__REQUIRED TASK__. Answer with one number: how many lines hold the string "pixels".

-- begin MATERIAL FOR THIS EXERCISE --

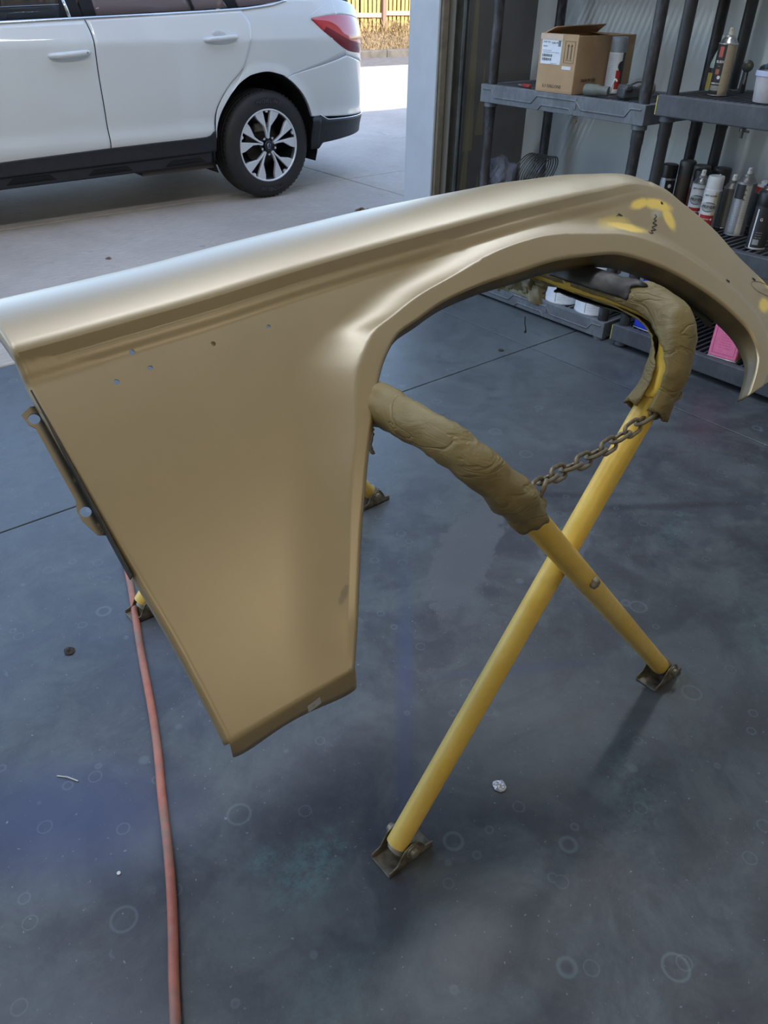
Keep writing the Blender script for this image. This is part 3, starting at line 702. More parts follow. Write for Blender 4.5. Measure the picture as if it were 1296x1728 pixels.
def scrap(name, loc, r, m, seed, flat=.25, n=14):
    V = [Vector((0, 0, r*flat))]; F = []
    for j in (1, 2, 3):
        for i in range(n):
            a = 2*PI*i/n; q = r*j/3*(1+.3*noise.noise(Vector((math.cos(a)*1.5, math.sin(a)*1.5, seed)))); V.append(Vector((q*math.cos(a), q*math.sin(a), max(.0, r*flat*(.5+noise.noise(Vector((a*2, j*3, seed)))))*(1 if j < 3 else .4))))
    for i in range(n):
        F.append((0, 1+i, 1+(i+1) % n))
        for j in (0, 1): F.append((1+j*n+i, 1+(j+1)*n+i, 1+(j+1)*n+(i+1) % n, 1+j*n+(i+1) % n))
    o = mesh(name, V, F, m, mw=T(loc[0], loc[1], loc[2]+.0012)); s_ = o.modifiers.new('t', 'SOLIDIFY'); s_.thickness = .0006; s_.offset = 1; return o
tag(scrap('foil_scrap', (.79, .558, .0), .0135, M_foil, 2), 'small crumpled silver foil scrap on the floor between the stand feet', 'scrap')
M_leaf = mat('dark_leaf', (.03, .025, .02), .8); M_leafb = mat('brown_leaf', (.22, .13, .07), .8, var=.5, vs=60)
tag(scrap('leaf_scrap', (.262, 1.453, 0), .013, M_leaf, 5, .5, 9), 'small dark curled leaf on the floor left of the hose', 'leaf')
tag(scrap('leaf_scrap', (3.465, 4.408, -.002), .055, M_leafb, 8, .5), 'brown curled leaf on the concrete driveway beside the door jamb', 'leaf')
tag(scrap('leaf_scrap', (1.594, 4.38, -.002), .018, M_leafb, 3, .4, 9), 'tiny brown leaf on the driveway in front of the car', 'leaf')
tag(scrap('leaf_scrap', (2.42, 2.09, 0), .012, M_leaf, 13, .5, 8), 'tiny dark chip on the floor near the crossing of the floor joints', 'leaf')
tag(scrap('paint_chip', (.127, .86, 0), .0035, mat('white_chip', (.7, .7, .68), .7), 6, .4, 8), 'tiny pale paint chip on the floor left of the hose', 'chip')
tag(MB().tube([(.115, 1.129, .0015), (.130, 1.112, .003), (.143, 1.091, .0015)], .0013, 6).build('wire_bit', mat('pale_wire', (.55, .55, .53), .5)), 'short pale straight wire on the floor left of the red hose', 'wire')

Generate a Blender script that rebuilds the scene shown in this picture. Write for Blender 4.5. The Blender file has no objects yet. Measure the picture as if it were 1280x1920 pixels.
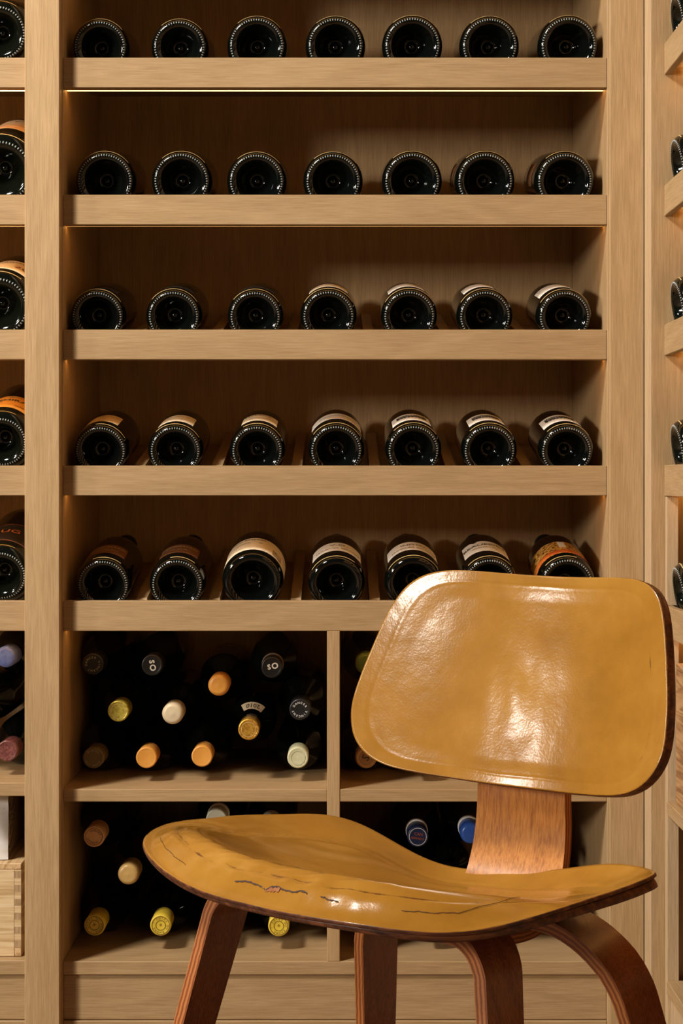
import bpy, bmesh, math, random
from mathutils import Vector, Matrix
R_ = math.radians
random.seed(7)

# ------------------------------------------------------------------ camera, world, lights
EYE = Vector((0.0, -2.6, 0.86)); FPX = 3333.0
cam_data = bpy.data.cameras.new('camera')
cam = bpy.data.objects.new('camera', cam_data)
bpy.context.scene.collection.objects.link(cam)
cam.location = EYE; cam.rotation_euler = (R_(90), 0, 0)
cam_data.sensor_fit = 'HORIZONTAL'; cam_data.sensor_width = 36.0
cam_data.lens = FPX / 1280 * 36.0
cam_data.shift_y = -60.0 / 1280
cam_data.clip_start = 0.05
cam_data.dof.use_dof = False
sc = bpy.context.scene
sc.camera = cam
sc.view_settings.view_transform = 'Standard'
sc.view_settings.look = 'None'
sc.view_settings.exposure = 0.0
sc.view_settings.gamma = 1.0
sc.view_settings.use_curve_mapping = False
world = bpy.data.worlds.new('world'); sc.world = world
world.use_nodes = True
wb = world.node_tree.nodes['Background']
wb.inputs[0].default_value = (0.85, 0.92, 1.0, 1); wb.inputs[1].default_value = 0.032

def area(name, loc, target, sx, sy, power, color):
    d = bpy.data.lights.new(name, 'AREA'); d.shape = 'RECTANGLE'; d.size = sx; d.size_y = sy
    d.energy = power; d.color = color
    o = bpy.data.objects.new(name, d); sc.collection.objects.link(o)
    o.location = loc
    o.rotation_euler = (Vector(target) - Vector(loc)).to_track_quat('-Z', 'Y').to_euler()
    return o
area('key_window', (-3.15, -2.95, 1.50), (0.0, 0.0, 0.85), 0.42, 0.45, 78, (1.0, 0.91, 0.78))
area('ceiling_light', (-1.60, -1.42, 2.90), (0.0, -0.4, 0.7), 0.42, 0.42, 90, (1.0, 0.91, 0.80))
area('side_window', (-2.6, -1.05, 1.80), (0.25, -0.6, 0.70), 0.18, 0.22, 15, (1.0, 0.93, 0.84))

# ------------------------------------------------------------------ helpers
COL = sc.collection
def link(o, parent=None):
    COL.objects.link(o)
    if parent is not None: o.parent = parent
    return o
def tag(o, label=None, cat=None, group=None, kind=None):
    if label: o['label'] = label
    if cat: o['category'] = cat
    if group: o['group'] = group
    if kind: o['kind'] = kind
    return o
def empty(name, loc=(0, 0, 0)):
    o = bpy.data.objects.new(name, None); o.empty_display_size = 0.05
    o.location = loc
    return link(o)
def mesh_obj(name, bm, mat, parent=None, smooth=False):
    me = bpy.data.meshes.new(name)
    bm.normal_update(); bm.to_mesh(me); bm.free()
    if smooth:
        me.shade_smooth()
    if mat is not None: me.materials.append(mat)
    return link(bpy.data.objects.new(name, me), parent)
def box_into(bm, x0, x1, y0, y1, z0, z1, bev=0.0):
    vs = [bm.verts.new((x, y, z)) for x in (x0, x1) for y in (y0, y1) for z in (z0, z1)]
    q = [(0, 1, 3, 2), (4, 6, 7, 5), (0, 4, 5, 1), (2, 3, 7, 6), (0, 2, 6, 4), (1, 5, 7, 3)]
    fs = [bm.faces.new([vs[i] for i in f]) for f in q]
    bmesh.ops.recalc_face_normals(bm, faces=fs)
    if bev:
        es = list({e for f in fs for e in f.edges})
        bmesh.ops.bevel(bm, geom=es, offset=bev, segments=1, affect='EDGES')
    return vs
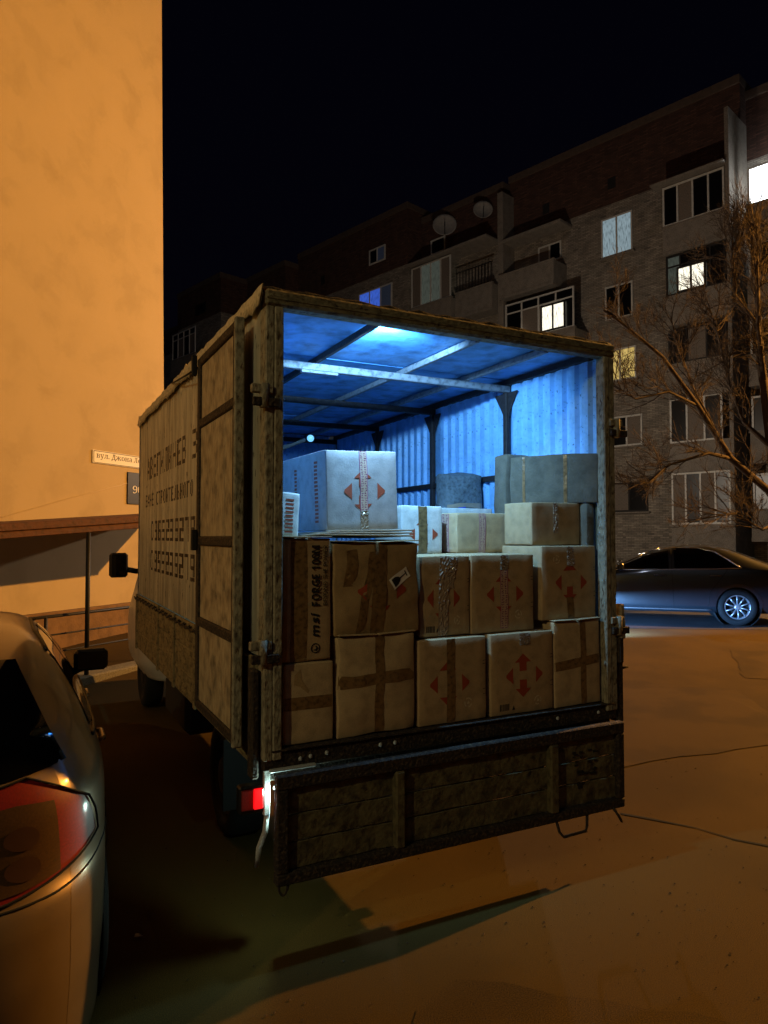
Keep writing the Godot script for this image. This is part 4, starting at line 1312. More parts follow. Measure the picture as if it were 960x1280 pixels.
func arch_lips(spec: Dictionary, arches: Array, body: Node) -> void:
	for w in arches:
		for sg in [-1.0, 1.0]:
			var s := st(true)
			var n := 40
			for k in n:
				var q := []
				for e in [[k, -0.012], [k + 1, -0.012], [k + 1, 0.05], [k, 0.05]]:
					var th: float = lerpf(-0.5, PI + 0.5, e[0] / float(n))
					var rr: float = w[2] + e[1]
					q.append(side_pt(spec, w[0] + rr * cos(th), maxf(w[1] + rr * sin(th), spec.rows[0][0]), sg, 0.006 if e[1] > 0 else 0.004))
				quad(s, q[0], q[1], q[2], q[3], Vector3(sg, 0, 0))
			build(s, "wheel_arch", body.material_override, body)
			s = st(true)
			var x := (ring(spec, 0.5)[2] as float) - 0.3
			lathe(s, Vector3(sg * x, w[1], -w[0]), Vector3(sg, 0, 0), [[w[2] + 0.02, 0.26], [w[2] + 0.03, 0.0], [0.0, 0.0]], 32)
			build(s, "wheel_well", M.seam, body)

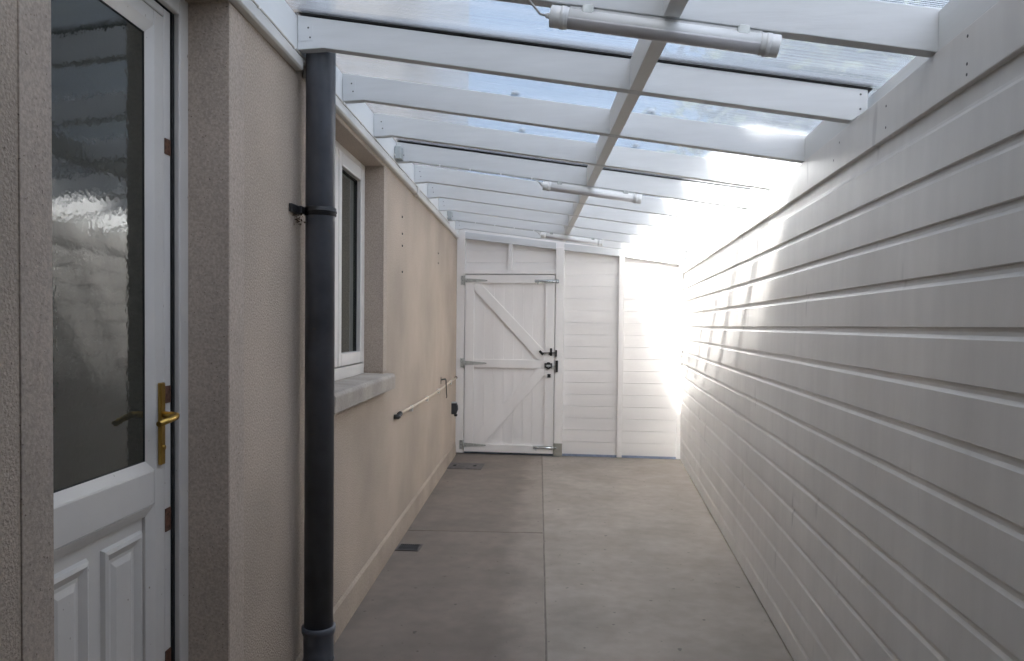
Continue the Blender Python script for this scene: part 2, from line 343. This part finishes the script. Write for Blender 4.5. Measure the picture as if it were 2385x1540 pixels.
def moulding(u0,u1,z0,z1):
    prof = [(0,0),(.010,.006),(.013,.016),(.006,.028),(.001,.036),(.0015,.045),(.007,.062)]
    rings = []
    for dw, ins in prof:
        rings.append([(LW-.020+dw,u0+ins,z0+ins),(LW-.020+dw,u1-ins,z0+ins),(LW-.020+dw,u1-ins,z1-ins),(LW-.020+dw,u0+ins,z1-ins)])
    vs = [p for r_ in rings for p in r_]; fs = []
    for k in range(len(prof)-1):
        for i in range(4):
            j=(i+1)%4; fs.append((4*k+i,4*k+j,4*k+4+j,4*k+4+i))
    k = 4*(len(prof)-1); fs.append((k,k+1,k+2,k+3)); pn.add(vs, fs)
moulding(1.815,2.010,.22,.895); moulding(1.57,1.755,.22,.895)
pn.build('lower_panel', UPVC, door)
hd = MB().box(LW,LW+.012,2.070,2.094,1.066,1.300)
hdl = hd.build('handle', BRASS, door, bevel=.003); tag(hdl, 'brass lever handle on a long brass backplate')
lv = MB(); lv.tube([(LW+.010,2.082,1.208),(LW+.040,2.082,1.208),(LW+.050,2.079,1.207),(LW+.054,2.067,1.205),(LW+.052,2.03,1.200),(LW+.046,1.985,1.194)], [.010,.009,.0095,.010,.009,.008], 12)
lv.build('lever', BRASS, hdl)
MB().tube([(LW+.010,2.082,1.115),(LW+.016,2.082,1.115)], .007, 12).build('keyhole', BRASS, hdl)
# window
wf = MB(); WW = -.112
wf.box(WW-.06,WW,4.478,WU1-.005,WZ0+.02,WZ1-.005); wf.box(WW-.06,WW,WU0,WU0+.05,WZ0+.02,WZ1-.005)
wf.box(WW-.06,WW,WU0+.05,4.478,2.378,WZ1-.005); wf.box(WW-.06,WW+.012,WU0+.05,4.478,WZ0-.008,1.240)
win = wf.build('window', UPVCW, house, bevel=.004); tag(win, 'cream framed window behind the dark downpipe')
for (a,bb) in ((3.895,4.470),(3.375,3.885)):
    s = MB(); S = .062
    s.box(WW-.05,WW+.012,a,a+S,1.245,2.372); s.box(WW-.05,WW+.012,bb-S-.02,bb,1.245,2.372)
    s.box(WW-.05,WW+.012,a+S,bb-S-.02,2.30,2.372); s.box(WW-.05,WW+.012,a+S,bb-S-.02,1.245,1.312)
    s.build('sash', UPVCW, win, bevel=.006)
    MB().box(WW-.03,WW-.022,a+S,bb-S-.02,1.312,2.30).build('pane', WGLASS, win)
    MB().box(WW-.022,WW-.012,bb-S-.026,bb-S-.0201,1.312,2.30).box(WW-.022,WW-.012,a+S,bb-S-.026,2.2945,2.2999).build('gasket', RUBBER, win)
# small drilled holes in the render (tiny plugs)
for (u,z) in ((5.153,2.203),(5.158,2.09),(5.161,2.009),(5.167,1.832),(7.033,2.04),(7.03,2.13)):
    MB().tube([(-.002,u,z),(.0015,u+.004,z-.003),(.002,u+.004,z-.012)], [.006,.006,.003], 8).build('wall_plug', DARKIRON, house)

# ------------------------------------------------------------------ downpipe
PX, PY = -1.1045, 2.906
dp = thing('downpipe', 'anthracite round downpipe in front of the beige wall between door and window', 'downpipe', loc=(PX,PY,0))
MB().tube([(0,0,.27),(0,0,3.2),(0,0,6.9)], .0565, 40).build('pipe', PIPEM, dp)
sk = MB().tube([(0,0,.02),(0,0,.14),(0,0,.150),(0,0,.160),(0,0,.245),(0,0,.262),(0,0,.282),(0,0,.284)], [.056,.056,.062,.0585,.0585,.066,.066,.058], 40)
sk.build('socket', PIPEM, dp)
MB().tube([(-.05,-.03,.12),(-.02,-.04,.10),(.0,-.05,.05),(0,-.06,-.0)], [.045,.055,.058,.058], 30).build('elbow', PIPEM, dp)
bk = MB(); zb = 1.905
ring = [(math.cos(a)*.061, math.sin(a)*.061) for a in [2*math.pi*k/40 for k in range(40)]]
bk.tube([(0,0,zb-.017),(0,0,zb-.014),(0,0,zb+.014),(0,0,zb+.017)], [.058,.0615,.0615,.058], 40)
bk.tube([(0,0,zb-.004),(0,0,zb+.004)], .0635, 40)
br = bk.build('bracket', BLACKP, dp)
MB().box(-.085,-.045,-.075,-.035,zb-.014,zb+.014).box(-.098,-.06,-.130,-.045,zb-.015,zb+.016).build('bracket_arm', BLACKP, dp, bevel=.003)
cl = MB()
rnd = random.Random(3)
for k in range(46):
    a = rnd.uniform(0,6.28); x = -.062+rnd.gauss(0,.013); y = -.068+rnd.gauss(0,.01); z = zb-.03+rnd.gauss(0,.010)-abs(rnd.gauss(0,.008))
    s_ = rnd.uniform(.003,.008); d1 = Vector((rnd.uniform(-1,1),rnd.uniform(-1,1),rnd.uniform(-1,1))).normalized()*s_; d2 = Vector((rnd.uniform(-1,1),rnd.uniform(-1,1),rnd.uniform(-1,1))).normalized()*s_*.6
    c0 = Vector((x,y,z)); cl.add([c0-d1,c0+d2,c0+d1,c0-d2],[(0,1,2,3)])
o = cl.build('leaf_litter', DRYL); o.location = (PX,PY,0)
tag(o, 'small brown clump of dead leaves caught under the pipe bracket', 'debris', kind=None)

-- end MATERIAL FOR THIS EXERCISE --

__ANSWER TO THE EXERCISE__. 4